Likewise, a talent management strategy without the right supporting tools and technologies is destined for failure. Often, the implementation of software applications will create the impetus for new business processes across the organization that will support the talent management program.

talent management

Business Results

A well-executed talent management strategy drives tangible business results. The Korn Ferry Institute reports that those companies that have effective talent management programs realize measurable improvements in employee morale, productivity, customer satisfaction, innovation, and financial performance.

 The Academy of Management Journal published a study that found when talent management strategies align with business strategies, organizations experienced decreased employee turnover, and increased revenue, market value, and profits per employee.

Josh Bersin found that those companies that have mature, well-established talent management programs experienced 26% more revenue per employee and 40% less voluntary turnover rate among their high performers than their peer companies. He also found a positive correlation between those companies that use talent management software and the overall quality of their talent management programs.

Example of an Implementation of a Talent Management Program

Launching a talent management program often represents a huge cultural shift in organizations. Previously, business leaders across the organization will have had their unique vocabulary and perspectives of what talent is, how to recruit for it, and how to manage it.

As an example, one organization had as their management levels, managers, directors, vice presidents, and senior vice presidents. This organization reorganized quite frequently. As a result, a manager who was promoted to the role of director before a reorganization often was demoted back to a manager under a new vice president after the restructuring.

The reason for this disruptive and demoralizing trend was that each leader had a different set of expectations and definitions of each management level. There was no consensus as to what capabilities and competencies each level of management should possess.

This same dynamic presented itself in the recruiting and selection process. Each hiring manager had their subjective criteria as to what skills and competencies a successful candidate should have. Similarly, employees and managers made decisions related to investments in professional development based on individual preferences and choices with minimal organizational context.

Human resources championed the introduction of a talent management program to the organization.
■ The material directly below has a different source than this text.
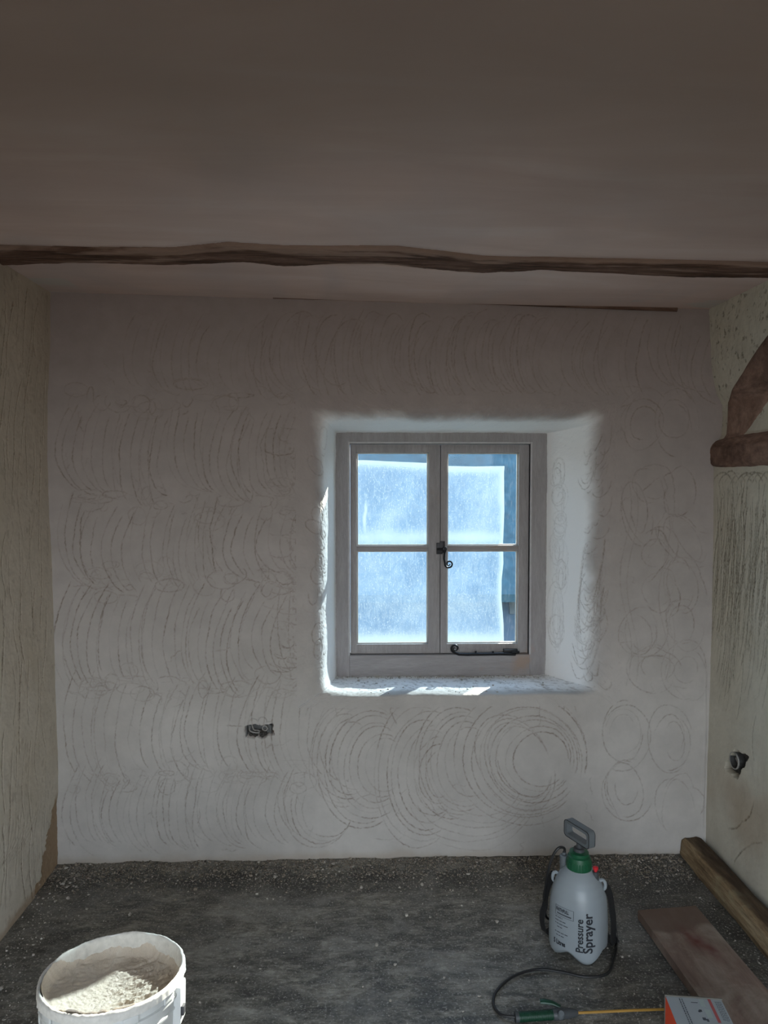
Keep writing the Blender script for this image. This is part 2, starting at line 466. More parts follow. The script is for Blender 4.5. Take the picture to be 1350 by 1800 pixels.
class MB:
    """collects shapes into one mesh, world space"""
    def __init__(s): s.bm = bmesh.new()
    def box(s, lo, hi, bevel=0.0, rot=None, at=None, mi=0, seg=2):
        r = bmesh.ops.create_cube(s.bm, size=1.0)
        vs = r['verts']
        lo = Vector(lo); hi = Vector(hi)
        for v in vs:
            v.co = Vector(((v.co.x + .5) * (hi.x - lo.x) + lo.x, (v.co.y + .5) * (hi.y - lo.y) + lo.y, (v.co.z + .5) * (hi.z - lo.z) + lo.z))
        if bevel:
            es = list({e for v in vs for e in v.link_edges})
            r2 = bmesh.ops.bevel(s.bm, geom=es, offset=bevel, segments=seg, affect='EDGES', profile=0.6)
            vs = list({v for f in r2['faces'] for v in f.verts} | {v for v in vs if v.is_valid})
        if rot is not None: bmesh.ops.rotate(s.bm, verts=vs, cent=(0, 0, 0), matrix=rot)
        if at is not None: bmesh.ops.translate(s.bm, verts=vs, vec=at)
        return s
    def tube(s, pts, r, n=10, caps=True, squash=None):
        pts = [Vector(p) for p in pts]; m = len(pts)
        rs = r if isinstance(r, (list, tuple, np.ndarray)) else [r] * m
        up = None; rings = []
        for i, p in enumerate(pts):
            t = (pts[min(i + 1, m - 1)] - pts[max(i - 1, 0)]).normalized()
            if up is None:
                up = Vector((0, 0, 1)) if abs(t.z) < 0.9 else Vector((1, 0, 0))
            up = (up - t * up.dot(t)).normalized(); sd = t.cross(up)
            ring = []
            for k in range(n):
                a = 2 * PI * k / n
                kx, ky = (squash or (1, 1))
                ring.append(s.bm.verts.new(p + (sd * math.cos(a) * kx + up * math.sin(a) * ky) * rs[i]))
            rings.append(ring)
        for i in range(m - 1):
            for k in range(n):
                s.bm.faces.new((rings[i][k], rings[i][(k + 1) % n], rings[i + 1][(k + 1) % n], rings[i + 1][k]))
        if caps:
            s.bm.faces.new(list(reversed(rings[0]))); s.bm.faces.new(rings[-1])
        return s
    def lathe(s, prof, c, n=48, axis=None):
        """prof list of (r, h) around axis through c"""
        ax = Vector(axis or (0, 0, 1)).normalized()
        u = Vector((1, 0, 0)) if abs(ax.x) < 0.9 else Vector((0, 1, 0))
        u = (u - ax * u.dot(ax)).normalized(); w = ax.cross(u); c = Vector(c)
        rings = []
        for r, h in prof:
            if r < 1e-6: rings.append([s.bm.verts.new(c + ax * h)])
            else: rings.append([s.bm.verts.new(c + ax * h + (u * math.cos(2 * PI * k / n) + w * math.sin(2 * PI * k / n)) * r) for k in range(n)])
        for a, b in zip(rings[:-1], rings[1:]):
            for k in range(n):
                k2 = (k + 1) % n
                if len(a) == 1 and len(b) == 1: continue
                if len(a) == 1: s.bm.faces.new((a[0], b[k2], b[k]))
                elif len(b) == 1: s.bm.faces.new((a[k], a[k2], b[0]))
                else: s.bm.faces.new((a[k], a[k2], b[k2], b[k]))
        return s
    def build(s, name, mat, parent=None, smooth=True, ang=35):
        bmesh.ops.recalc_face_normals(s.bm, faces=s.bm.faces[:])
        for e in s.bm.edges:
            if len(e.link_faces) == 2 and e.calc_face_angle(0) > math.radians(ang): e.smooth = False
        me = bpy.data.meshes.new(name); s.bm.to_mesh(me); s.bm.free()
        return link(name, me, mat, parent, smooth)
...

The HR team was careful not to own the program, but rather be the subject matter experts and consultants.

The team understood that if the perception was that this program is an HR program, it would become little more than an HR compliance exercise. HR provided the thought leadership and influence that enabled the executive team to adopt the plan as an organizational imperative.

The implementation of the talent management program and tools resulted in several indicators of its success:

  1. The entire leadership team was able to clearly articulate a shared understanding of the business strategy and the organizational capabilities that would be required to execute it.
  2. The leadership team reached a consensus as to what roles across the organization were the most critical to the business strategy.
  3. Teams created competency models that clearly outlines the competencies and capabilities required for those critical roles.
  4. Employees in those critical roles were rated and ranked based on the competency models.
  5. Consistent and rigorous recruiting processes were established to fill the critical roles.
  6. Development strategies were built based on the competency models.
  7. Teams created new compensation models to attract and retain top talent for the critical roles.
  8. The leadership team adopted a common vocabulary related to talent.
  9. Decisions related to talent were being made collaboratively used shared data that was captured using talent management software tools.

Just as organizations rely on business intelligence to monitor and manage the business strategy, talent management tools enable organizations to monitor and manage talent across the organization.

An effective talent management strategy brings discipline and data to not only the HR team but to all of the organization’s leaders. A strong talent management program that is a share priority will, invariably, drive significant business results.